FAITH + IDEAS =: last updated 10/19/2010


Toward a 21st Century Conversation On ‘Race’

October 6, 2010                                                                     Volume 3 Issue 12

 . . . an e-conversation with the Faculty of Gordon College . . .

By Lawrence Holcomb

Since race has been such a contentious issue in American history, I understand why most Americans are eager to move on. For many, the 2008 election of Barack Obama provided the best rationale for turning the page on our troubled past. “Why,” earnest individuals asked, “during this auspicious time in our history, would we want to open up old wounds with a national conversation about race?”

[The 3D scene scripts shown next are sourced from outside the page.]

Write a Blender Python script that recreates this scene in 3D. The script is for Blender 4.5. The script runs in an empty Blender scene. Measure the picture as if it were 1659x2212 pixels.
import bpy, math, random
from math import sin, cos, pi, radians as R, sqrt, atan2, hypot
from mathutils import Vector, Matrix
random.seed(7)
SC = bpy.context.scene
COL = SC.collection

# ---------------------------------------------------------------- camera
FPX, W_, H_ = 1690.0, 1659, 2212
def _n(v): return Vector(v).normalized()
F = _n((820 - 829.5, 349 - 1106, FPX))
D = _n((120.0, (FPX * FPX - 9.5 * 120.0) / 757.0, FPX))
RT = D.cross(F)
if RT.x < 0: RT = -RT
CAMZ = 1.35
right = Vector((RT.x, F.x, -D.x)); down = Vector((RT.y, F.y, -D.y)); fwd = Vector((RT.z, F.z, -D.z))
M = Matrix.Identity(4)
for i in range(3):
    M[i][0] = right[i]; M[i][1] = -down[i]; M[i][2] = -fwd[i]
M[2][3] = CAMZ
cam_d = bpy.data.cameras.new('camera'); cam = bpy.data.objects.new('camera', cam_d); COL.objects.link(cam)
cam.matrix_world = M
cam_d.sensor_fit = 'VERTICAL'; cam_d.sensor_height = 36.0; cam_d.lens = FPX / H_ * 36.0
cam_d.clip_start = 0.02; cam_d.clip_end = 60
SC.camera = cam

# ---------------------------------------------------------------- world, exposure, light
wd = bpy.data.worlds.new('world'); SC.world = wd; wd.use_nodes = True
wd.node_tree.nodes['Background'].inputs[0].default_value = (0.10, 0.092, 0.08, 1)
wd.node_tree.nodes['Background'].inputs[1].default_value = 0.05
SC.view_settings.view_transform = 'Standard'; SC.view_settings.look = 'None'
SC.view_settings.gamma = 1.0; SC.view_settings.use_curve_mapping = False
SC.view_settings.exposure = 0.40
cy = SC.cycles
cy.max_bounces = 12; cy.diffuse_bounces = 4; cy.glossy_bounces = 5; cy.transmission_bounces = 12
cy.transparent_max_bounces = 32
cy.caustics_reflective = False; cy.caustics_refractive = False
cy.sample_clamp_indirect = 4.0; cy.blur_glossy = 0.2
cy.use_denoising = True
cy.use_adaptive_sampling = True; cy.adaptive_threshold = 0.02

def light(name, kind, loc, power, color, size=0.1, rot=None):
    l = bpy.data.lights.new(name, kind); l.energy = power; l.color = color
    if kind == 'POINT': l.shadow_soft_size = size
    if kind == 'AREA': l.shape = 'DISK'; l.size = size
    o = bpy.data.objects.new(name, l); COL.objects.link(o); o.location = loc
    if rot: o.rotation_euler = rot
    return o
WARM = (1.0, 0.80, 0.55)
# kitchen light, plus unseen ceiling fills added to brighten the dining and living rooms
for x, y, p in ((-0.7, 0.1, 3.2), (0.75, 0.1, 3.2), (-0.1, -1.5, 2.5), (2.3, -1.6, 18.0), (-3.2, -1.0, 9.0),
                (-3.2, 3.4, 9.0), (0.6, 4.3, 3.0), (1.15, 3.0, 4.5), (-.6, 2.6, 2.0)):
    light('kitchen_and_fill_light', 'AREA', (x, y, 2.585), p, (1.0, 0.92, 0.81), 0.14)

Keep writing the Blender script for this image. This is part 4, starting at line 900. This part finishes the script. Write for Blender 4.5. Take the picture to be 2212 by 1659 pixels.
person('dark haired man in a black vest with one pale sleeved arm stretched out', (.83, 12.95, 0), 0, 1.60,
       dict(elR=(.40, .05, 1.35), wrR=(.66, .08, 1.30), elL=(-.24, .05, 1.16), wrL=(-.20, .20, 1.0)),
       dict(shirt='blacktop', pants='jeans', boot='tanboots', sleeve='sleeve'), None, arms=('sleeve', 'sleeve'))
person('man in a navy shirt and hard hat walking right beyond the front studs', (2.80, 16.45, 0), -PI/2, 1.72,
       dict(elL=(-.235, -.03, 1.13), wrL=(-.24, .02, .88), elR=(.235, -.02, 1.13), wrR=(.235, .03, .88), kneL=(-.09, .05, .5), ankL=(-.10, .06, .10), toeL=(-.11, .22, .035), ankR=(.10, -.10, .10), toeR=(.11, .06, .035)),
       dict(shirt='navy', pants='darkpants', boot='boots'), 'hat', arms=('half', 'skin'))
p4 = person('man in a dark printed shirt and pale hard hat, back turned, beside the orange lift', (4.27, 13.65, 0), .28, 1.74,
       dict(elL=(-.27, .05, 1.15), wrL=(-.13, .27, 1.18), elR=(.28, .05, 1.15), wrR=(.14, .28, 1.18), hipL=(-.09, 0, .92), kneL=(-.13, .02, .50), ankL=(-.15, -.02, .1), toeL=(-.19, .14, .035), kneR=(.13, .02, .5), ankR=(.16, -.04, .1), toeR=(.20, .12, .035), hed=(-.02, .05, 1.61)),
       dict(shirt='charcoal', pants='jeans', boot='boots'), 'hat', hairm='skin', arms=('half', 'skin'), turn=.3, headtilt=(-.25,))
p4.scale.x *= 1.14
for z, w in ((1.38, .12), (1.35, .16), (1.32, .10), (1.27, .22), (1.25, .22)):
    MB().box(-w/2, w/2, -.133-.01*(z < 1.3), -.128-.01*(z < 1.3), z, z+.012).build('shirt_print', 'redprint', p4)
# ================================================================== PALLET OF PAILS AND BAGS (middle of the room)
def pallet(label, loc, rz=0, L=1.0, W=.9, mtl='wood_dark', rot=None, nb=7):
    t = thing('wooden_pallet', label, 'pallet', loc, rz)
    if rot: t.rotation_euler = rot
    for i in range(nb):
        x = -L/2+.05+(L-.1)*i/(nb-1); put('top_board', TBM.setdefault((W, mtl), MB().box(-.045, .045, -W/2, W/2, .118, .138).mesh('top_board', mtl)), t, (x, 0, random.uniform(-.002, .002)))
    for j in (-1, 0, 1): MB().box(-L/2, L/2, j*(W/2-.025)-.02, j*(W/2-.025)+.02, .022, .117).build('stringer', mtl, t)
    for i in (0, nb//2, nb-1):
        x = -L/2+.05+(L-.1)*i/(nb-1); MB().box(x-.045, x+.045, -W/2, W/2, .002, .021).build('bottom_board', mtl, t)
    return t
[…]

On the surface, it is hard to gainsay this argument. The recent successes of Afro-Americans in the public sphere, the improvement in attitudes towards those of different races documented in opinion polls, and the universal condemnation of overt hostility toward minority groups suggest that America has finally reached the promised land of the “post-racial era.”  But as the unofficial motto of sociologists suggests, “things are not what they seem.” 

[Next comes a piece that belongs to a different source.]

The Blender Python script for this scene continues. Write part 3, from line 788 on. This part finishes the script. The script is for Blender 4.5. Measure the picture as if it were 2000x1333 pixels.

Legal scholar Michelle Alexander says as much in her eye-opening 2010 book, The New Jim Crow: Mass Incarceration in the Age of Colorblindness. Alexander maintains that while Americans were warranted in celebrating the election of President Obama, our enthusiasm must be tempered by the fact that today,  “Nearly one-fourth of African-Americans live below the poverty line, approximately the same as in 1968, the child poverty rate is actually higher than it was then. Unemployment rates in black communities rival those in Third World Countries.”

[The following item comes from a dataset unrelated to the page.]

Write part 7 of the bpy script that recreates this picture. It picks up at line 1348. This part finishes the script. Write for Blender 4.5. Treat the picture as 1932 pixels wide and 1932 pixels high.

For Alexander these contemporary statistics, along with the dismal high-school drop out rate and growth of female-headed households in black communities, are directly related to the number of black men incarcerated during the last two decades of the 20th century, a population whose numbers increased three-fold from 1980 to 1983, then a mind-boggling 27-fold over the next seventeen years.

In other words, we’re still a long way from the promised land. We’ve entered instead a new ‘color-blind’ landscape where down is up and up is down. Has “God and country” replaced “segregation forever”? Does “reverse-racism” usurp “the content of our character”? And is the “L” word (liberal) uttered with the disdain usually reserved for the “N” word in the American lexicon of all that is contemptible or unholy?

?Many scholars contend that color-blindness and race-neutral language actually covers overtly racist or anti-equality policies. Yes, we’ve seen much improvement in the socio-economic position of middle-class Afro-Americans, but a disproportionate number of working class blacks remain affected by these seemingly race-neutral policies. And though our society no longer tolerates overt acts of terror, such as cross burnings and church bombings, it’s not hard to see the opponents to racial equality and federal legislation (which ensures civil rights for all Americans) perfecting their post Martin Luther King, Jr. strategy. 

How? By far, the most effective weapon in the twenty-first century’s anti-equality, counter-insurgent’s arsenal is their insistence that any acknowledgment of race must be equated with racism. Consequently, the very people who continue to live with and experience the injustice of racial inequality are dismissed as being race-baiters if they dare broach the issue. Now, instead of a Ku-Klux-Klan or White Citizen’s Council striking fear into the heart of black Americans, we are cowed by a possible association with Jesse Jackson or Al Sharpton.

President Obama learned this lesson well. He was labeled a racist for stating the obvious: police acted “stupidly” for arresting a well-known, sixty-something, public figure in his own home after he produced identification confirming this fact. Since then, the only time the Obama administration has acknowledged race has been to fire Shirley Sherrod when Fox News brought her to justice for violating their adversary’s first commandment: ‘Thou Shalt Never Discuss Race.’

For Afro-Americans like myself whose Southern-born, grade-school educated, working class father scrimped, saved, and sacrificed so that his sons would have opportunities not open to him, I worry for my working-class nephews who, surprisingly, face an economic climate more dire than their grandfather, who was born in 1919.

In a society that outsources the type of labor performed by my father, our family has had to wrestle with the seduction of the underground economy. Instead of having conversations with my nephews about a 40-year career with General Electric, like Pops, I’ve had to contemplate, with boys who will always remain playful toddlers in my mind’s eye, the possibility of 40 years behind bars. 

Alexander’s research suggests the deck is stacked against the boys my father’s generation worked so hard to protect and preserve. Although he was a man of few words, there is no doubt that whatever the cost, Kingston Holcomb would want me to start a conversation about it.

Lawrence Holcomb is associate professor of sociology at Gordon College. He lives in Lynn, Massachusetts.